In the past few weeks the city has been conducting closed sessions to discuss Rockhaven. According to committee members who have contacted CVW, the closed sessions are a concern with several members worried that the expansive growth in downtown Glendale may reach the community of Montrose.

“The idea is that, in maximizing the public’s interest (financial and non-financial), the [Glendale City] Council must be able to discuss their options in private,” said Ochoa in an email.

The city council may not meet with the interested parties; therefore, the closed sessions, which consisted only of city officials/negotiators – not developers – were a way to bring all information to the table and ready it for a city council presentation if need be.

Whether the committee or community will be involved with any decision depends on what the council decides to do.

“If the Council decides not to move forward with any action, [there probably would not be community meetings],” Ochoa said. “If the Council gives some direction to proceed, I fully expect that there would be some appropriate degree of outreach/engagement.”
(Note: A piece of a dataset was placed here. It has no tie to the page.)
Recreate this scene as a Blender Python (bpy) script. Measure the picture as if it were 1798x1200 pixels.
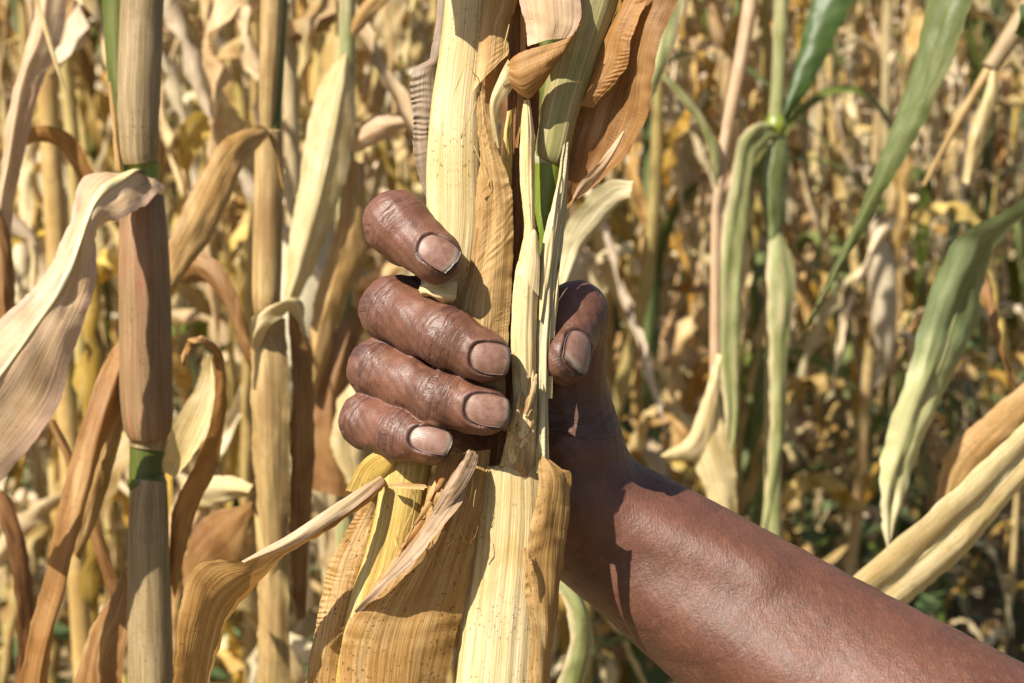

The RFQ process has been stopped, according to Ochoa.

Another issue concerning the financial side of the property includes an understanding by community members that revenue from Trader Joe’s was intended to go toward Rockhaven; however, according to Ochoa, those discussions occurred during the purchase of the property regarding the revenue but no action had ever been taken by council to secure that funding.

It appears Rockhaven’s fate lies in the hands of the council. Whether councilmembers decide to take action or to leave the facility alone, thereby allowing interested community members to continue work to save it, the community will be watching.

“We as a community are hoping [the council] realizes the forethought the previous council had when they bought Rockhaven to benefit Glendale and will be willing to think outside the current box and know that we as a community can make this a remarkable historic park,” said Joanna Linkchorst, Friends of Rockhaven.